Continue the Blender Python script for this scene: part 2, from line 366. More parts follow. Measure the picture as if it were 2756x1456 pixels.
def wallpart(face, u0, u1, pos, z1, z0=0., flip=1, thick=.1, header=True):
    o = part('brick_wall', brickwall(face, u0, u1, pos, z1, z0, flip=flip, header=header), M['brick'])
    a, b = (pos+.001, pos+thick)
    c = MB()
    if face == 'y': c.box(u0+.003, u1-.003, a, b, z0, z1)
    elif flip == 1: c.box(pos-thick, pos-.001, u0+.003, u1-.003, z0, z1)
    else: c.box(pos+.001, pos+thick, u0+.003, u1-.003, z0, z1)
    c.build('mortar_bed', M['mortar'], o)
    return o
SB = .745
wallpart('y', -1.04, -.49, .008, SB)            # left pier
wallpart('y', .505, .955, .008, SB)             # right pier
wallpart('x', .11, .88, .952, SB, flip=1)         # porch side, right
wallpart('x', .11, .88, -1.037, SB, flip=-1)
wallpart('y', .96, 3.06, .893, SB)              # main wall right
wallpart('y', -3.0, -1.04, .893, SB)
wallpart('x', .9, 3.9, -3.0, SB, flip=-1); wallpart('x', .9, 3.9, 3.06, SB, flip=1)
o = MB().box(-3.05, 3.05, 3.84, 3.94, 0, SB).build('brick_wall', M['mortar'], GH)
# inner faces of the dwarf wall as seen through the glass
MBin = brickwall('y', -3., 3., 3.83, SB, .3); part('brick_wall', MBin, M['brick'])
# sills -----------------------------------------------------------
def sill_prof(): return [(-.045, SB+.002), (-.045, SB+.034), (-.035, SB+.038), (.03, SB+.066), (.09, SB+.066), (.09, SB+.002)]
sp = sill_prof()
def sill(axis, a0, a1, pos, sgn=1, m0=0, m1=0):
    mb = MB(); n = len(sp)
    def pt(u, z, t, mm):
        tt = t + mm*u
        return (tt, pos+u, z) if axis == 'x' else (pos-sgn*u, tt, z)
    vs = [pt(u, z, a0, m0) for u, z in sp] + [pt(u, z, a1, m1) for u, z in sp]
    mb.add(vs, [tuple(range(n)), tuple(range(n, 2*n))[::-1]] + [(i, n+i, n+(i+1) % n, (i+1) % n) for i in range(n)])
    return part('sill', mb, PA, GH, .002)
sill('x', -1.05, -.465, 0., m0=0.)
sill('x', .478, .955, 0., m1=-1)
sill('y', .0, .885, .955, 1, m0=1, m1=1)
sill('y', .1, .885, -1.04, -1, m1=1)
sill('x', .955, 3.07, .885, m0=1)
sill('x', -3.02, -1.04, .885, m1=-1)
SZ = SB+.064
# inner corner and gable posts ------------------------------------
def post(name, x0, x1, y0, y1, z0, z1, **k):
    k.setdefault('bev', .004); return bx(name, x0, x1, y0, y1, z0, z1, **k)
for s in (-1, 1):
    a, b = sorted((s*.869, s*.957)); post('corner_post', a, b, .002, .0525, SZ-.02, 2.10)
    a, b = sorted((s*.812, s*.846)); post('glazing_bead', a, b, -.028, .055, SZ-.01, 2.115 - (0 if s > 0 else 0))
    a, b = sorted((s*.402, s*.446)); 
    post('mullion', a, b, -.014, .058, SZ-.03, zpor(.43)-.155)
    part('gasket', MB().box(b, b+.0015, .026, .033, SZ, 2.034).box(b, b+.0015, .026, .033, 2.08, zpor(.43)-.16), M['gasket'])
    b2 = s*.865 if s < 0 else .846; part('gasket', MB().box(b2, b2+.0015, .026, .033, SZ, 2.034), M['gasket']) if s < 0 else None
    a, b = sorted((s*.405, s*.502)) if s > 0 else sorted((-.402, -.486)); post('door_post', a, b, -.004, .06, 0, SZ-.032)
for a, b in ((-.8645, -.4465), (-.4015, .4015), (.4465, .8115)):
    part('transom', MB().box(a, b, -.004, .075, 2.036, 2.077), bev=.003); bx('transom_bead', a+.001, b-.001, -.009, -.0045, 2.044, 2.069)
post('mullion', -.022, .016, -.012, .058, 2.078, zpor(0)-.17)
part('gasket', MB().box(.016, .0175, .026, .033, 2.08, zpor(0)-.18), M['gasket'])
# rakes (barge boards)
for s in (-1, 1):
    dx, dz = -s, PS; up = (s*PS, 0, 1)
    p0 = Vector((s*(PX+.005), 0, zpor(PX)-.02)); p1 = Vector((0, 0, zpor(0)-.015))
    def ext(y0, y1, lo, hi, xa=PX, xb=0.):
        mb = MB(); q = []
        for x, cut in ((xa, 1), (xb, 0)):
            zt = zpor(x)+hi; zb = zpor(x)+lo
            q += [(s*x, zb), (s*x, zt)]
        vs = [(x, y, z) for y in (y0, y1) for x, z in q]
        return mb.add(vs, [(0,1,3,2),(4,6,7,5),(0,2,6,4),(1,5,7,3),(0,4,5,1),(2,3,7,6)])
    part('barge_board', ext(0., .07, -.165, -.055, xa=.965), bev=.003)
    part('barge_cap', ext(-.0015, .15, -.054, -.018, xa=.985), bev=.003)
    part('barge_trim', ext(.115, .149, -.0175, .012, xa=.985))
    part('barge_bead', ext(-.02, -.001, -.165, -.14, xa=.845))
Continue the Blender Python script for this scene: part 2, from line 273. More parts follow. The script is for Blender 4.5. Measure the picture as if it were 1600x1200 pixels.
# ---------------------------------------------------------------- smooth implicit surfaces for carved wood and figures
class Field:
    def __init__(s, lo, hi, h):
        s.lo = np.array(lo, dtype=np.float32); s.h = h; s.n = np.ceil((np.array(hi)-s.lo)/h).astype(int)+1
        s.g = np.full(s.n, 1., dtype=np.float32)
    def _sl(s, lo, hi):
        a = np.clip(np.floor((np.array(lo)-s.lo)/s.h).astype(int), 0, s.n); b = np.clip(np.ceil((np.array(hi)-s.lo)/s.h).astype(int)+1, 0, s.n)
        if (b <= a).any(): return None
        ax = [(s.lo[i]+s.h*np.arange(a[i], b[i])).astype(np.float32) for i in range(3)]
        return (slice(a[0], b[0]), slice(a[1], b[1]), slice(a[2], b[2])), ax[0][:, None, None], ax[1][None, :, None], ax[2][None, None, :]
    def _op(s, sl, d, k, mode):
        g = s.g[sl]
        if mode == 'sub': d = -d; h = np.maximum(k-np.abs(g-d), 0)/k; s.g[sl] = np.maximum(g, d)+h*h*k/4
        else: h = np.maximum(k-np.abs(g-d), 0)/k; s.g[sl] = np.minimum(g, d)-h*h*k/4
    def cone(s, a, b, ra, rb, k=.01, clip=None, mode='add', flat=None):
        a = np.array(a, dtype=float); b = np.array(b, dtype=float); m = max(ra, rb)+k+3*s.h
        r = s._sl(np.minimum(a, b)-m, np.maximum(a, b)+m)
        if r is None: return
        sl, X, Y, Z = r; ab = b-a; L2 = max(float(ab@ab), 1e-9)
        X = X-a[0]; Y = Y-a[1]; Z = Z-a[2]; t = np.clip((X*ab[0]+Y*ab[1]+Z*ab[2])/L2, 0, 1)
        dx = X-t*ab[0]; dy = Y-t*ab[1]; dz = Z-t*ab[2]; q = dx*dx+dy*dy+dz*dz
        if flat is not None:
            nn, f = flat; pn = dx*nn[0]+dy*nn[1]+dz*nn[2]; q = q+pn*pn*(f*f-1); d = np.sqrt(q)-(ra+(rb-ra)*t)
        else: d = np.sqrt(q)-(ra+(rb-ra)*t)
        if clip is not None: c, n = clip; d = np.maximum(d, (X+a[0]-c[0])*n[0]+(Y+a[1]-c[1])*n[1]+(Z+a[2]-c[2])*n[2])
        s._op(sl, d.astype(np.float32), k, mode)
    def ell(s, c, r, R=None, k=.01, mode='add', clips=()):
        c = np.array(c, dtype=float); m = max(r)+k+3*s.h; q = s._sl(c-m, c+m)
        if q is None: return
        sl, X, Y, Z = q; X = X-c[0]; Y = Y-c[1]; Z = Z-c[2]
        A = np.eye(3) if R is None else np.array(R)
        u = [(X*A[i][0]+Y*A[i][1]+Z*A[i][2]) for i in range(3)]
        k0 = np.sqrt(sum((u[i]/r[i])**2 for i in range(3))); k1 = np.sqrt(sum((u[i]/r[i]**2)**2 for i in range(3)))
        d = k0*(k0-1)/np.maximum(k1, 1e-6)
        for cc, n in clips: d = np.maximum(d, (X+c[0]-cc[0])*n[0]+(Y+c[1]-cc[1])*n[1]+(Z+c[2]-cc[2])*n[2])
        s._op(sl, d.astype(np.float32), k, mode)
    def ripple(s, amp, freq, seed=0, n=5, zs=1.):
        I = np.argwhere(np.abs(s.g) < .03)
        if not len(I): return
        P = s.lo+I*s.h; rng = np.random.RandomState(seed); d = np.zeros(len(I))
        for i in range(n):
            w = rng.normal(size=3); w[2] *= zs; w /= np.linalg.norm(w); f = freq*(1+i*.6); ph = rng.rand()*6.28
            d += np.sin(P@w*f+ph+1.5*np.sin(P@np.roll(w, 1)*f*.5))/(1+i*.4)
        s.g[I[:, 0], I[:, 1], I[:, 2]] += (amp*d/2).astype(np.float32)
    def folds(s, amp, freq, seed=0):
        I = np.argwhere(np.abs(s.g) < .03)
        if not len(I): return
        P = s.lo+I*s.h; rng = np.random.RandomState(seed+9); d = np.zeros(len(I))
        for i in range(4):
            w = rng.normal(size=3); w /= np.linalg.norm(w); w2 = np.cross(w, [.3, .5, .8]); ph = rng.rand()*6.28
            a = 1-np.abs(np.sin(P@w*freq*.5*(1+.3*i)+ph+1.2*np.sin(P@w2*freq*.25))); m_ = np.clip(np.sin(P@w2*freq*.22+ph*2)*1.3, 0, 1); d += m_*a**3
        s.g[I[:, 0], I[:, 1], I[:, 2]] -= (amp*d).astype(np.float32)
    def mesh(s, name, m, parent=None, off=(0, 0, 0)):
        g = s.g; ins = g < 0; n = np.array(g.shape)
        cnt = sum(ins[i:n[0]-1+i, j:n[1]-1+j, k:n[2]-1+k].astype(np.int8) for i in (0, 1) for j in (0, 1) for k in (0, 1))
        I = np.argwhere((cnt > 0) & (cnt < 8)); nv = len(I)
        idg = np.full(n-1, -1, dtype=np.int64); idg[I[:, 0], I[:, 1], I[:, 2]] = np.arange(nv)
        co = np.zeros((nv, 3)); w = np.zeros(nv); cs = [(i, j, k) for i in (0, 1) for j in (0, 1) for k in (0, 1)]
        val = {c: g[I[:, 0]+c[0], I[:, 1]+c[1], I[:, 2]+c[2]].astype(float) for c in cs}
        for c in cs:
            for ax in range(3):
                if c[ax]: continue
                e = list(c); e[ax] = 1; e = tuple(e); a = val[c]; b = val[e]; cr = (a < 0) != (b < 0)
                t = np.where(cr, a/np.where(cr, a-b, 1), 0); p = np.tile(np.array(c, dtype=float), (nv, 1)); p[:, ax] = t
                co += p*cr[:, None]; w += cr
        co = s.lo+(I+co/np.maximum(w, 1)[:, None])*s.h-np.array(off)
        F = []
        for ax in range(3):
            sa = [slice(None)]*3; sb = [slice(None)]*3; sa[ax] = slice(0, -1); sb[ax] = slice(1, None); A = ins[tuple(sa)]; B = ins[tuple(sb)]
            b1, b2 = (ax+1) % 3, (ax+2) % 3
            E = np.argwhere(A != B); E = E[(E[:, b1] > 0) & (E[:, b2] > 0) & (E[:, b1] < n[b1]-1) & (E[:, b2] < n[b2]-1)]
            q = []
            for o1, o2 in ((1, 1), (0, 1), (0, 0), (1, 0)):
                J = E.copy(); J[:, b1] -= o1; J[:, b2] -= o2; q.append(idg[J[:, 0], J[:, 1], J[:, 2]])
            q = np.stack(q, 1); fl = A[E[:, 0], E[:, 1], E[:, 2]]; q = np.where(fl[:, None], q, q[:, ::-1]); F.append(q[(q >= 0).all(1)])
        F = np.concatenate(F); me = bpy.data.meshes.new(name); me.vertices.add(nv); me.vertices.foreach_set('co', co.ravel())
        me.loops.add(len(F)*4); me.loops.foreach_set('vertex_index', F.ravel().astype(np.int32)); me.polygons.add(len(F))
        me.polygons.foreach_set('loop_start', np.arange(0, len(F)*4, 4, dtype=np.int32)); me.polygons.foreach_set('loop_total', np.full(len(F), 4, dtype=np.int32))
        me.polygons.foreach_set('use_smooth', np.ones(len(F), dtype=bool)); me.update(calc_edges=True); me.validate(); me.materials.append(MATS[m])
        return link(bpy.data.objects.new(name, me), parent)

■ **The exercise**
Show the lines that mention the word "Python".

■ **Response to this exercise**
Continue the Blender Python script for this scene: part 2, from line 366. More parts follow. Measure the picture as if it were 2756x1456 pixels.
Continue the Blender Python script for this scene: part 2, from line 273. More parts follow. The script is for Blender 4.5. Measure the picture as if it were 1600x1200 pixels.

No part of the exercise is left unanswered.